#### Set task:
Transcribe each line exactly.

BEGIN

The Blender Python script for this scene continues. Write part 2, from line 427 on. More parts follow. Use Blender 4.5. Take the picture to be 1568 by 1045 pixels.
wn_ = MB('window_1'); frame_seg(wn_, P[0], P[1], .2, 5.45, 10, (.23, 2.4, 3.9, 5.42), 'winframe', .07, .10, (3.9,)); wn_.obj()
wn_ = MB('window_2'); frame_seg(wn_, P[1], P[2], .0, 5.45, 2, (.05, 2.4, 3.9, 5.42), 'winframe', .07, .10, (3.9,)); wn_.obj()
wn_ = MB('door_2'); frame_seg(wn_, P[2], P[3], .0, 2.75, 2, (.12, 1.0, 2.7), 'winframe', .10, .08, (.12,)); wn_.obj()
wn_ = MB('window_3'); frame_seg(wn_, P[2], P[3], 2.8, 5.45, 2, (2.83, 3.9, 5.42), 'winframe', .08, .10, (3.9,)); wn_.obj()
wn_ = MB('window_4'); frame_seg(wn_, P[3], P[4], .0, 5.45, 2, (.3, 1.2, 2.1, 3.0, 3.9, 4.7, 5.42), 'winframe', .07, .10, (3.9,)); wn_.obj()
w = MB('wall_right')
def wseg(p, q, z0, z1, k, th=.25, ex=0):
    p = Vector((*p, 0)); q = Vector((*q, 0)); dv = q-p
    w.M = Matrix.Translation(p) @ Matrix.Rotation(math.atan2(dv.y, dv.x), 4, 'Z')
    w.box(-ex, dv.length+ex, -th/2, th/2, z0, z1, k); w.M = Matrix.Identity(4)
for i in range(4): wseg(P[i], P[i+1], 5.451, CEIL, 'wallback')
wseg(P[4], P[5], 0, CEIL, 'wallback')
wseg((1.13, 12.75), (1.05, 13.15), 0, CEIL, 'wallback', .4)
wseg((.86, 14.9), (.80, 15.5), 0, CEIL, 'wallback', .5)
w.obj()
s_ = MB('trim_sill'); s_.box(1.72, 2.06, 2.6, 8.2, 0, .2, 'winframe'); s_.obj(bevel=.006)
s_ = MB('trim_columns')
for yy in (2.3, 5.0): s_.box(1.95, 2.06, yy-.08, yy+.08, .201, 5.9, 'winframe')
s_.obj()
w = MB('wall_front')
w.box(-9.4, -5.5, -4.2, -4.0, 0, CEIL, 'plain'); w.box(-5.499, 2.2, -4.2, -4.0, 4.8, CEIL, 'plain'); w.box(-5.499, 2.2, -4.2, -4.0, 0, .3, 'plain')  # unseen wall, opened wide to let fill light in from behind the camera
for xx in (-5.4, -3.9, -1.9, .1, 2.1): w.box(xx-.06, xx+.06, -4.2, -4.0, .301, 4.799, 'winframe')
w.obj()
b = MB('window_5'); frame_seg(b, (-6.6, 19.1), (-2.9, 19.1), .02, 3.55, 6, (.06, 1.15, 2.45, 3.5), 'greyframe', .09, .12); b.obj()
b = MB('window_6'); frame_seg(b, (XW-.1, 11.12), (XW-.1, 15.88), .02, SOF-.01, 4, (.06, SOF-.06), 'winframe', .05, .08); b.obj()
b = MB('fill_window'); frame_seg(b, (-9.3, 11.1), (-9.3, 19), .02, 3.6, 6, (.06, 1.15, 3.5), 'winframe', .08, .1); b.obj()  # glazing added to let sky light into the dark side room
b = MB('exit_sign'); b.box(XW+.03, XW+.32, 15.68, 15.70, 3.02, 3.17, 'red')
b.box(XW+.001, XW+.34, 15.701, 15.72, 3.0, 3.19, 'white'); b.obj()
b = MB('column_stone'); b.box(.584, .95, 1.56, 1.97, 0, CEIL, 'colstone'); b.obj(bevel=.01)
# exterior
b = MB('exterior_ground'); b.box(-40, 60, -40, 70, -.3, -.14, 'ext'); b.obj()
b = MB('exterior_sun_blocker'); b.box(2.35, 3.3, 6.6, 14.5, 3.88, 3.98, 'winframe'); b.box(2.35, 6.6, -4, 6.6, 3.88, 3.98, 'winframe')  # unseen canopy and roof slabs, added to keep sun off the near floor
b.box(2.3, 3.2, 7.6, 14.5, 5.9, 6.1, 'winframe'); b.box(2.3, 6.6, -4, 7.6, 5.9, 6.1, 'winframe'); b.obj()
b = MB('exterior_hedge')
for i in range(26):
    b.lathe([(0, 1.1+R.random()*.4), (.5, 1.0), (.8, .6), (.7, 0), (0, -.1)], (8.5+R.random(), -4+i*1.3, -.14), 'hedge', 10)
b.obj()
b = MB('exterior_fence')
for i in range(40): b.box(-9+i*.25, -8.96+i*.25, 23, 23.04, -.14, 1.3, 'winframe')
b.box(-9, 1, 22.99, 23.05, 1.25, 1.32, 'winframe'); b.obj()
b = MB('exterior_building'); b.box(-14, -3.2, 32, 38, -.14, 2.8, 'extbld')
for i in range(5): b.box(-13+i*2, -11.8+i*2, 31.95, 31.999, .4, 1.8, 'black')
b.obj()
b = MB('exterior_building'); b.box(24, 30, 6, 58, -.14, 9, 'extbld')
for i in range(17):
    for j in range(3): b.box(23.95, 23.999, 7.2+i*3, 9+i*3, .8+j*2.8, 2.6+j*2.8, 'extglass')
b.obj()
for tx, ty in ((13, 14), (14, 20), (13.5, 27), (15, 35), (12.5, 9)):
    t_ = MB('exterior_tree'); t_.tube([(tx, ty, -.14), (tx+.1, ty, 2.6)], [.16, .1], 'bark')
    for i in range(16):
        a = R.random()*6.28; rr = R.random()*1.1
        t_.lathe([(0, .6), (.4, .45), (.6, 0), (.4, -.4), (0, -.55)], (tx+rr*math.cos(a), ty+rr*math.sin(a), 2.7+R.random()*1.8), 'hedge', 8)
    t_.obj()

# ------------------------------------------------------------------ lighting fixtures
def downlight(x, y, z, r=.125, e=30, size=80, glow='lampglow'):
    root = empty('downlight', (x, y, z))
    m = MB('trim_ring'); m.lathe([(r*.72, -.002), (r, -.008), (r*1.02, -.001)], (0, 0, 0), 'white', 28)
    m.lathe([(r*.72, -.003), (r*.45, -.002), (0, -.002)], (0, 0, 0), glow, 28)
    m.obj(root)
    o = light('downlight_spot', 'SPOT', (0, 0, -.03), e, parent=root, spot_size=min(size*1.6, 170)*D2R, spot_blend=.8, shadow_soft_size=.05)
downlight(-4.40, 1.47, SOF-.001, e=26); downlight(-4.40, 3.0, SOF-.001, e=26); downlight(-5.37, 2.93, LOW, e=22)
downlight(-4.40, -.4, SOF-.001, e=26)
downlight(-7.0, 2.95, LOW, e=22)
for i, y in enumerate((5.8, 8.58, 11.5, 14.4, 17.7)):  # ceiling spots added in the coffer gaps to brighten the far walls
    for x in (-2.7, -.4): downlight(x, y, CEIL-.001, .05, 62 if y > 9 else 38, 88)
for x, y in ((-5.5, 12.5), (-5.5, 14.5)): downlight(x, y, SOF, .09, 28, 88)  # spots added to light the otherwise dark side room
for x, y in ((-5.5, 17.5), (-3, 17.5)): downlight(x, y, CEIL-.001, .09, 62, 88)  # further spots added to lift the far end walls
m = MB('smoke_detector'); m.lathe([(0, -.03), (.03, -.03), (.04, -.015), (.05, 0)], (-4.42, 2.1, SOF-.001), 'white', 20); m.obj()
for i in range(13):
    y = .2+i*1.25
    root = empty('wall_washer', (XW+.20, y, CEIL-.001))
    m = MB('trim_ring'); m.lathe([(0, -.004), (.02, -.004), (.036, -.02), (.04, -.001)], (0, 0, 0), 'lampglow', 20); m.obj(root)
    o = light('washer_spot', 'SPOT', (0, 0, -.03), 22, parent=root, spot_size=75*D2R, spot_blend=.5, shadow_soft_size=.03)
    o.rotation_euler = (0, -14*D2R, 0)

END

#### Response:
The Blender Python script for this scene continues. Write part 2, from line 427 on. More parts follow. Use Blender 4.5. Take the picture to be 1568 by 1045 pixels.
wn_ = MB('window_1'); frame_seg(wn_, P[0], P[1], .2, 5.45, 10, (.23, 2.4, 3.9, 5.42), 'winframe', .07, .10, (3.9,)); wn_.obj()
wn_ = MB('window_2'); frame_seg(wn_, P[1], P[2], .0, 5.45, 2, (.05, 2.4, 3.9, 5.42), 'winframe', .07, .10, (3.9,)); wn_.obj()
wn_ = MB('door_2'); frame_seg(wn_, P[2], P[3], .0, 2.75, 2, (.12, 1.0, 2.7), 'winframe', .10, .08, (.12,)); wn_.obj()
wn_ = MB('window_3'); frame_seg(wn_, P[2], P[3], 2.8, 5.45, 2, (2.83, 3.9, 5.42), 'winframe', .08, .10, (3.9,)); wn_.obj()
wn_ = MB('window_4'); frame_seg(wn_, P[3], P[4], .0, 5.45, 2, (.3, 1.2, 2.1, 3.0, 3.9, 4.7, 5.42), 'winframe', .07, .10, (3.9,)); wn_.obj()
w = MB('wall_right')
def wseg(p, q, z0, z1, k, th=.25, ex=0):
    p = Vector((*p, 0)); q = Vector((*q, 0)); dv = q-p
    w.M = Matrix.Translation(p) @ Matrix.Rotation(math.atan2(dv.y, dv.x), 4, 'Z')
    w.box(-ex, dv.length+ex, -th/2, th/2, z0, z1, k); w.M = Matrix.Identity(4)
for i in range(4): wseg(P[i], P[i+1], 5.451, CEIL, 'wallback')
wseg(P[4], P[5], 0, CEIL, 'wallback')
wseg((1.13, 12.75), (1.05, 13.15), 0, CEIL, 'wallback', .4)
wseg((.86, 14.9), (.80, 15.5), 0, CEIL, 'wallback', .5)
w.obj()
s_ = MB('trim_sill'); s_.box(1.72, 2.06, 2.6, 8.2, 0, .2, 'winframe'); s_.obj(bevel=.006)
s_ = MB('trim_columns')
for yy in (2.3, 5.0): s_.box(1.95, 2.06, yy-.08, yy+.08, .201, 5.9, 'winframe')
s_.obj()
w = MB('wall_front')
w.box(-9.4, -5.5, -4.2, -4.0, 0, CEIL, 'plain'); w.box(-5.499, 2.2, -4.2, -4.0, 4.8, CEIL, 'plain'); w.box(-5.499, 2.2, -4.2, -4.0, 0, .3, 'plain')  # unseen wall, opened wide to let fill light in from behind the camera
for xx in (-5.4, -3.9, -1.9, .1, 2.1): w.box(xx-.06, xx+.06, -4.2, -4.0, .301, 4.799, 'winframe')
w.obj()
b = MB('window_5'); frame_seg(b, (-6.6, 19.1), (-2.9, 19.1), .02, 3.55, 6, (.06, 1.15, 2.45, 3.5), 'greyframe', .09, .12); b.obj()
b = MB('window_6'); frame_seg(b, (XW-.1, 11.12), (XW-.1, 15.88), .02, SOF-.01, 4, (.06, SOF-.06), 'winframe', .05, .08); b.obj()
b = MB('fill_window'); frame_seg(b, (-9.3, 11.1), (-9.3, 19), .02, 3.6, 6, (.06, 1.15, 3.5), 'winframe', .08, .1); b.obj()  # glazing added to let sky light into the dark side room
b = MB('exit_sign'); b.box(XW+.03, XW+.32, 15.68, 15.70, 3.02, 3.17, 'red')
b.box(XW+.001, XW+.34, 15.701, 15.72, 3.0, 3.19, 'white'); b.obj()
b = MB('column_stone'); b.box(.584, .95, 1.56, 1.97, 0, CEIL, 'colstone'); b.obj(bevel=.01)
# exterior
b = MB('exterior_ground'); b.box(-40, 60, -40, 70, -.3, -.14, 'ext'); b.obj()
b = MB('exterior_sun_blocker'); b.box(2.35, 3.3, 6.6, 14.5, 3.88, 3.98, 'winframe'); b.box(2.35, 6.6, -4, 6.6, 3.88, 3.98, 'winframe')  # unseen canopy and roof slabs, added to keep sun off the near floor
b.box(2.3, 3.2, 7.6, 14.5, 5.9, 6.1, 'winframe'); b.box(2.3, 6.6, -4, 7.6, 5.9, 6.1, 'winframe'); b.obj()
b = MB('exterior_hedge')
for i in range(26):
    b.lathe([(0, 1.1+R.random()*.4), (.5, 1.0), (.8, .6), (.7, 0), (0, -.1)], (8.5+R.random(), -4+i*1.3, -.14), 'hedge', 10)
b.obj()
b = MB('exterior_fence')
for i in range(40): b.box(-9+i*.25, -8.96+i*.25, 23, 23.04, -.14, 1.3, 'winframe')
b.box(-9, 1, 22.99, 23.05, 1.25, 1.32, 'winframe'); b.obj()
b = MB('exterior_building'); b.box(-14, -3.2, 32, 38, -.14, 2.8, 'extbld')
for i in range(5): b.box(-13+i*2, -11.8+i*2, 31.95, 31.999, .4, 1.8, 'black')
b.obj()
b = MB('exterior_building'); b.box(24, 30, 6, 58, -.14, 9, 'extbld')
for i in range(17):
    for j in range(3): b.box(23.95, 23.999, 7.2+i*3, 9+i*3, .8+j*2.8, 2.6+j*2.8, 'extglass')
b.obj()
for tx, ty in ((13, 14), (14, 20), (13.5, 27), (15, 35), (12.5, 9)):
    t_ = MB('exterior_tree'); t_.tube([(tx, ty, -.14), (tx+.1, ty, 2.6)], [.16, .1], 'bark')
    for i in range(16):
        a = R.random()*6.28; rr = R.random()*1.1
        t_.lathe([(0, .6), (.4, .45), (.6, 0), (.4, -.4), (0, -.55)], (tx+rr*math.cos(a), ty+rr*math.sin(a), 2.7+R.random()*1.8), 'hedge', 8)
    t_.obj()

# ------------------------------------------------------------------ lighting fixtures
def downlight(x, y, z, r=.125, e=30, size=80, glow='lampglow'):
    root = empty('downlight', (x, y, z))
    m = MB('trim_ring'); m.lathe([(r*.72, -.002), (r, -.008), (r*1.02, -.001)], (0, 0, 0), 'white', 28)
    m.lathe([(r*.72, -.003), (r*.45, -.002), (0, -.002)], (0, 0, 0), glow, 28)
    m.obj(root)
    o = light('downlight_spot', 'SPOT', (0, 0, -.03), e, parent=root, spot_size=min(size*1.6, 170)*D2R, spot_blend=.8, shadow_soft_size=.05)
downlight(-4.40, 1.47, SOF-.001, e=26); downlight(-4.40, 3.0, SOF-.001, e=26); downlight(-5.37, 2.93, LOW, e=22)
downlight(-4.40, -.4, SOF-.001, e=26)
downlight(-7.0, 2.95, LOW, e=22)
for i, y in enumerate((5.8, 8.58, 11.5, 14.4, 17.7)):  # ceiling spots added in the coffer gaps to brighten the far walls
    for x in (-2.7, -.4): downlight(x, y, CEIL-.001, .05, 62 if y > 9 else 38, 88)
for x, y in ((-5.5, 12.5), (-5.5, 14.5)): downlight(x, y, SOF, .09, 28, 88)  # spots added to light the otherwise dark side room
for x, y in ((-5.5, 17.5), (-3, 17.5)): downlight(x, y, CEIL-.001, .09, 62, 88)  # further spots added to lift the far end walls
m = MB('smoke_detector'); m.lathe([(0, -.03), (.03, -.03), (.04, -.015), (.05, 0)], (-4.42, 2.1, SOF-.001), 'white', 20); m.obj()
for i in range(13):
    y = .2+i*1.25
    root = empty('wall_washer', (XW+.20, y, CEIL-.001))
    m = MB('trim_ring'); m.lathe([(0, -.004), (.02, -.004), (.036, -.02), (.04, -.001)], (0, 0, 0), 'lampglow', 20); m.obj(root)
    o = light('washer_spot', 'SPOT', (0, 0, -.03), 22, parent=root, spot_size=75*D2R, spot_blend=.5, shadow_soft_size=.03)
    o.rotation_euler = (0, -14*D2R, 0)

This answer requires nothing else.